The relevant extract of the judgment (supra) is reproduced hereinafter:- 3. The society has a vital interest in grant or refusal of bail because every criminal offence is the offence against the State. The order granting or refusing bail must reflect perfect balance between the conflicting interests, namely, sanctity of individual liberty and the interest of the society. The law of bails dovetails two conflicting interests namely, on the one hand, the requirements of shielding the society from the hazards of those committing crimes and potentiality of repeating the same crime while on bail and on the other hand absolute adherence of the fundamental principle of criminal jurisprudence regarding presumption of innocence of an accused until he is found guilty and the sanctity of individual liberty. 17. This Court has examined the instant petition on the touchstone of the hereinabove extracted settled and legal principle(s) of law and is of the considered opinion that the instant petition is amenable for being allowed. 18. A perusal of the custody certificate reveals that the petitioners have faced incarceration of more than 6 months, in the present FIR. It further reveals that the petitioners are not involved in any other criminal case. FINAL ORDER 19. Considering the fact that the petitioners have suffered incarceration of more than 6 months, and they are not found to be involved in any other criminal case, and out of total 22 prosecution witnesses, none has been examined so far, and the conclusion of trial would take a long time, this Court deems it appropriate to grant the concession of regular bail to the petitioners.
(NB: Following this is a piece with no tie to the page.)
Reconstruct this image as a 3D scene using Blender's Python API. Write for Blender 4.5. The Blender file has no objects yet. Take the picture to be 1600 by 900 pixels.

Therefore, without commenting upon the merits and circumstances of the present case, the present petitions are allowed. The petitioners are ordered to be released on bail, on furnishing of bail bond and surety bond to the satisfaction of concerned Chief Judicial Magistrate/trial Court/Duty Magistrate concerned. 20. However, it is clarified that if in future, the petitioners are found indulging in commission of similar offences, as are involved herein, the respondent-State shall be at liberty to make an appropriate application seeking cancellation of regular bail, as granted by this Court. Moreover, anything observed here-in-above shall have no effect on the merits of the trial and is meant for deciding the present petition only. A photocopy of this order be placed on the files of the connected cases.